To form a turbine blade 10 with an insulating attachment layer 14, the process shown in FIG. 3 may be used. As shown in step 102, a fully densified, melt infiltration (MI) SiC/SiC core structure 11, having a residual porosity of less than 10%, in the form of a turbine blade 10 may be placed in a mold. If desired, the residual porosity may be less than 5.0%. In step 104, the woven 3D fibers of the attachment layer 14, which can have a 3D woven platform structure 20 forming part of the attachment layer 14, are placed over a portion of the core structure 11 including the blade root portion 18. In step 106, a matrix material, such as glass, is injected into the mold using a glass—transfer process. The attachment layer is thus infused with the matrix material. In step 108, the mold is allowed to cool. As a result, the matrix material solidifies and a fully, co-formed CMC turbine blade 10 is created with a low-K attachment layer 14 and a hi-K core structure having an airfoil portion 24.

In another and alternative embodiment, in step 106, a matrix precursor material, such as Si3N4 and/or SiNC, or in combination with SiC matrix precursor material, is injected into the mold using a resin transfer process. The attachment layer is thus infused with the matrix precursor material. The material is heated and the matrix precursor is converted into the matrix material. In step 108, the mold is allowed to cool. As a result, the matrix solidifies and a fully co-formed CMC turbine blade 10 is created with a low-K attachment layer 14 and a high-K core structure 11 having an airfoil portion 24.

In another and alternative embodiment, in step 106, a matrix material, such as Si3N4 and/or SiNC is deposited into the woven fibers in the mold using a chemical vapor infiltration (CVI) process. The attachment layer is thus infused with the matrix material. In step 108, the mold is allowed to cool. As a result, the matrix has formed a fully, co-formed CMC turbine blade 10 created with a low-K attachment layer 14 and a high-K core structure having an airfoil portion.

Referring now to FIG. 4, there is illustrated, a turbine engine component 50 such as a vane or a shroud, an attachment layer 52 surrounding a root portion 54 of the turbine engine component 50, and a metal support 56, such as a metal hook, for securing the turbine engine component 50 in position. The turbine engine component 50 has a core structure 51 which may be formed from a high-K CMC material such as a fully densified, melt infiltration SiC fiber in a SiC matrix material having a residual porosity of less than 10%. In another and alternative embodiment, the residual porosity is less than 5.0%. The attachment layer 52 may be formed from a low-K CMC material. The attachment layer 52 may include a platform structure if needed. The attachment layer may be formed from a woven three dimensional (3D) SiC fiber material in a matrix material selected from the group consisting of silicon-nitrogen-carbon (SiNC) and a glassy matrix.

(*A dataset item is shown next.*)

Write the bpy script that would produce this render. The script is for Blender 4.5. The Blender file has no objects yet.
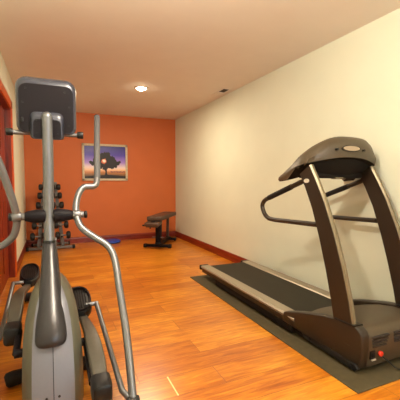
import bpy, bmesh, math, random
from mathutils import Vector, Matrix
random.seed(7)
C = bpy.context.scene.collection
PI = math.pi

# ------------------------------------------------------------ materials
def new_mat(name):
    m = bpy.data.materials.new(name); m.use_nodes = True
    nt = m.node_tree; b = nt.nodes['Principled BSDF']
    return m, nt, b

def srgb(r, g, b):
    f = lambda c: ((c/255+.055)/1.055)**2.4 if c/255 > .04045 else c/255/12.92
    return (f(r), f(g), f(b), 1)

def mat(name, col, rough=.5, metal=0, noise=.06, scale=30, bump=0, coat=0, spec=.5):
    m, nt, b = new_mat(name)
    b.inputs['Roughness'].default_value = rough
    b.inputs['Metallic'].default_value = metal
    b.inputs['Specular IOR Level'].default_value = spec
    b.inputs['Coat Weight'].default_value = coat
    tc = nt.nodes.new('ShaderNodeTexCoord')
    n = nt.nodes.new('ShaderNodeTexNoise'); n.inputs['Scale'].default_value = scale
    n.inputs['Detail'].default_value = 4
    nt.links.new(tc.outputs['Object'], n.inputs['Vector'])
    r = nt.nodes.new('ShaderNodeValToRGB')
    r.color_ramp.elements[0].position = .3; r.color_ramp.elements[1].position = .7
    r.color_ramp.elements[0].color = tuple(c*(1-noise) for c in col[:3])+(1,)
    r.color_ramp.elements[1].color = tuple(min(1, c*(1+noise)) for c in col[:3])+(1,)
    nt.links.new(n.outputs['Fac'], r.inputs['Fac'])
    nt.links.new(r.outputs['Color'], b.inputs['Base Color'])
    if bump:
        bp = nt.nodes.new('ShaderNodeBump'); bp.inputs['Strength'].default_value = bump
        bp.inputs['Distance'].default_value = .002
        nt.links.new(n.outputs['Fac'], bp.inputs['Height'])
        nt.links.new(bp.outputs['Normal'], b.inputs['Normal'])
    return m

def wood_floor():
    m, nt, b = new_mat('laminate_planks')
    N, L = nt.nodes, nt.links
    tc = N.new('ShaderNodeTexCoord')
    mp = N.new('ShaderNodeMapping'); mp.inputs['Location'].default_value = (.35, .05, 0)
    L.new(tc.outputs['Object'], mp.inputs['Vector'])
    br = N.new('ShaderNodeTexBrick')
    br.offset = .37; br.offset_frequency = 2
    br.inputs['Scale'].default_value = 1
    br.inputs['Brick Width'].default_value = 1.25
    br.inputs['Row Height'].default_value = .19
    br.inputs['Mortar Size'].default_value = .0018
    br.inputs['Mortar Smooth'].default_value = .3
    br.inputs['Bias'].default_value = 0
    br.inputs['Color1'].default_value = (0, 0, 0, 1)
    br.inputs['Color2'].default_value = (1, 1, 1, 1)
    br.inputs['Mortar'].default_value = (0, 0, 0, 1)
    L.new(mp.outputs['Vector'], br.inputs['Vector'])
    # streaky grain running with the planks
    mg = N.new('ShaderNodeMapping'); mg.inputs['Scale'].default_value = (1.8, 15, 1)
    L.new(tc.outputs['Object'], mg.inputs['Vector'])
    g = N.new('ShaderNodeTexNoise'); g.inputs['Scale'].default_value = 2.2
    g.inputs['Detail'].default_value = 8; g.inputs['Roughness'].default_value = .62
    g.inputs['Distortion'].default_value = .9
    # shift the grain from plank to plank
    add = N.new('ShaderNodeVectorMath'); add.operation = 'MULTIPLY_ADD'
    L.new(br.outputs['Color'], add.inputs[0]); add.inputs[1].default_value = (7, 3, 5)
    L.new(mg.outputs['Vector'], add.inputs[2])
    L.new(add.outputs['Vector'], g.inputs['Vector'])
    big = N.new('ShaderNodeTexNoise'); big.inputs['Scale'].default_value = 1.5; big.inputs['Detail'].default_value = 3
    mb = N.new('ShaderNodeMapping'); mb.inputs['Scale'].default_value = (1, 2.6, 1)
    L.new(tc.outputs['Object'], mb.inputs['Vector']); L.new(mb.outputs['Vector'], big.inputs['Vector'])
    s1 = N.new('ShaderNodeMath'); s1.operation = 'MULTIPLY_ADD'; s1.inputs[1].default_value = .12
    L.new(br.outputs['Color'], s1.inputs[0])
    s0 = N.new('ShaderNodeMath'); s0.operation = 'MULTIPLY'; s0.inputs[1].default_value = .62
    L.new(g.outputs['Fac'], s0.inputs[0]); L.new(s0.outputs[0], s1.inputs[2])
    s2 = N.new('ShaderNodeMath'); s2.operation = 'MULTIPLY_ADD'; s2.inputs[1].default_value = .3
    L.new(big.outputs['Fac'], s2.inputs[0]); L.new(s1.outputs[0], s2.inputs[2])
    r = N.new('ShaderNodeValToRGB'); e = r.color_ramp.elements
    e[0].position = .27; e[0].color = srgb(128, 56, 10)
    e[1].position = .72; e[1].color = srgb(238, 172, 58)
    a = e.new(.40); a.color = srgb(170, 88, 15)
    a = e.new(.55); a.color = srgb(202, 122, 28)
    L.new(s2.outputs[0], r.inputs['Fac'])
    mx = N.new('ShaderNodeMixRGB'); mx.blend_type = 'MIX'
    mx.inputs['Color2'].default_value = srgb(110, 45, 14)
    fm = N.new('ShaderNodeMath'); fm.operation = 'MULTIPLY'; fm.inputs[1].default_value = .7
    L.new(br.outputs['Fac'], fm.inputs[0]); L.new(fm.outputs[0], mx.inputs['Fac'])
    L.new(r.outputs['Color'], mx.inputs['Color1'])
    L.new(mx.outputs['Color'], b.inputs['Base Color'])
    b.inputs['Roughness'].default_value = .29
    b.inputs['Specular IOR Level'].default_value = .75
    bp = N.new('ShaderNodeBump'); bp.inputs['Strength'].default_value = .25; bp.inputs['Distance'].default_value = .002
    inv = N.new('ShaderNodeMath'); inv.operation = 'SUBTRACT'
    L.new(g.outputs['Fac'], inv.inputs[0]); L.new(br.outputs['Fac'], inv.inputs[1])
    L.new(inv.outputs[0], bp.inputs['Height']); L.new(bp.outputs['Normal'], b.inputs['Normal'])
    return m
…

Referring now to FIG. 5, as shown in step 120, the core structure 51 of the turbine engine component 50, formed from the high-K CMC material, is placed into a mold. In step 122, the woven three dimensional fiber material is placed in the mold and positioned around the root portion 54 of the core structure 11 to cover all attachment surfaces with the metal support 56. In step 124, a matrix material, such as at least one glass material, is injected into the mold. This causes a hook region 60 of the attachment layer 52 to be locally infused with the matrix material. In step 126, the mold is allowed to cool. As a result, the matrix material solidifies and a fully, co-formed CMC turbine engine component 50 is created with the desirable characteristic of a low-K contact point with the metal support 56.

Alternatively in step 124, a matrix precursor material, such as Si3N4 and/or SiNC or a combination with SiC matrix precursor, is injected into the mold using a resin transfer process. The attachment layer is thus infused with the matrix precursor material. The material is heated and the matrix precursor is converted into the matrix material. In step 126, the mold is allowed to cool. As a result, the matrix solidifies and a fully, co-formed CMC turbine engine component 50 is created with the desirable characteristic of a low-K contact point with the metal support 56.

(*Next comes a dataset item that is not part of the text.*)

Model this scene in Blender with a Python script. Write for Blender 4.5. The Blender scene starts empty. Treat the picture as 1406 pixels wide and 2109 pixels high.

In another alternative embodiment, in step 124, a matrix material, such as Si3N4 and/or SiNC is deposited into the woven fibers in the mold using a chemical vapor infiltration (CVI) process. The attachment layer is thus infused with the matrix material. In step 126, the mold is allowed to cool. As a result, the matrix has formed a fully co-formed CMC turbine engine component 50 created with the desirable characteristics of a low-K contact point with the metal support 56.

The presence of the low thermal conductivity attachment layer 14 or 52 helps break the conduction path from the high-K CMC core structure of the particular component to the metallic support structure. Compared to a thermal barrier coating, a glassy CMC used for the attachment layer has equal strength to the high thermal conductivity CMC core structure. Thus, no structural penalty is created by using the low-K attachment layer 14 or 52.

There has been provided a co-formed element with a low thermal conductivity layer. While the co-formed element with a low thermal conductivity layer has been described in the context of specific embodiments thereof, other unforeseen alternatives, modifications, and variations may become apparent to those skilled in the art having read the foregoing description. Accordingly, it is intended to embrace those alternatives, modifications, and variations as fall within the broad scope of the appended claims.

Claims

1. A process for forming a co-formed element comprising the steps of:

placing a core structure formed from a fully densified, high thermal conductivity ceramic matrix material having a residual porosity less than 10% into a mold;

placing a three dimensional woven material into said mold so that said three dimensional woven material surrounds a root portion of said core structure;

injecting a matrix material into said mold so that said three dimensional woven material is infiltrated with said matrix material; and

allowing said matrix material to solidify to form said co-formed element.

2. The process of claim 1, wherein said residual porosity is less than 5.0%.

3. The process of claim 1, wherein said injecting step comprises injecting a matrix material selected from the group consisting of a silicon nitride material, at least one glassy material, a silicon-nitrogen-carbon material, and combinations thereof in a silicon carbide matrix.

4. The process of claim 1, further comprising forming said core structure from silicon carbide fiber in a silicon carbide matrix material.

5. The process of claim 1, further comprising forming said three dimensional woven material from silicon carbide fibers.